When the couple tried to cross the frigid and fast-moving water to get to shore, Zoesman said Goldberg disappeared and he never saw her again.

“I could never really accept that,” he said. “It has been something that has occupied my mind much all these years.”

The RCMP said a missing person file from Fort Liard in 1972 states Goldberg was washed away in the river undercurrent and her body was never found.

Zoesman recently travelled to his son’s gravesite in Whitehorse for the first time. There he said a Jewish prayer and placed two stones his mother had collected from the shore of the Liard River after Goldberg went missing.

He said he has wanted to make a film sharing his story for several years and dedicated himself to the project completely about three years ago.

“I’m hoping that people will see young people just so much in love with each other, but also more important, even in love with the idea of life and everything that it could possibly be,” he said.

Zoesman said driving a Tesla in the North has attracted a lot of attention.
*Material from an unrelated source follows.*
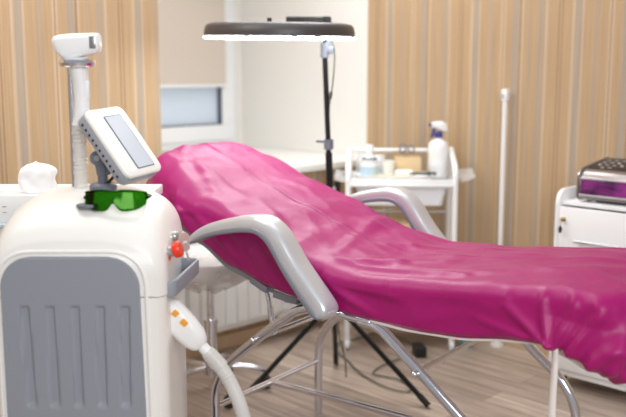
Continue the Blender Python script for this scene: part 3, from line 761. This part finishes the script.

Some are pointing to his feat of driving to the Arctic in the winter as an indication of a promising future for electric vehicles in the region.

An article published in Northern News Services Limited detailing Zoesman’s drive has been widely shared. Zoesman said Tesla and the Yukon government’s Climate Change and Energy Solutions Centre have been championing his effort.

Zoesman noted Yukon has a network of electric vehicle charging stations where it’s free to plug in.

“I can fill up my battery and go camp almost any place,” he said. “I can keep the car as warm as I want.”

When he travelled through areas where there were no public charging stations, Zoesman said he relied on help from people he met to charge the vehicle.

“The people I’ve been meeting have been remarkable,” he said. “It has been healing for me to meet so many kind-hearted, open, caring people who just want to share their lives with you and want to talk with you.”

The federal government has committed to a mandatory 100 per cent zero-emission vehicle sales target by 2035 for all new light-duty vehicles. It has set interim targets for at least 20 per cent of sales by 2026 and 60 per cent by 2030.

The N.W.T. government plans to develop a vehicle charging corridor between the Alberta boundary and Yellowknife, while Yukon plans to install more fast-charging stations.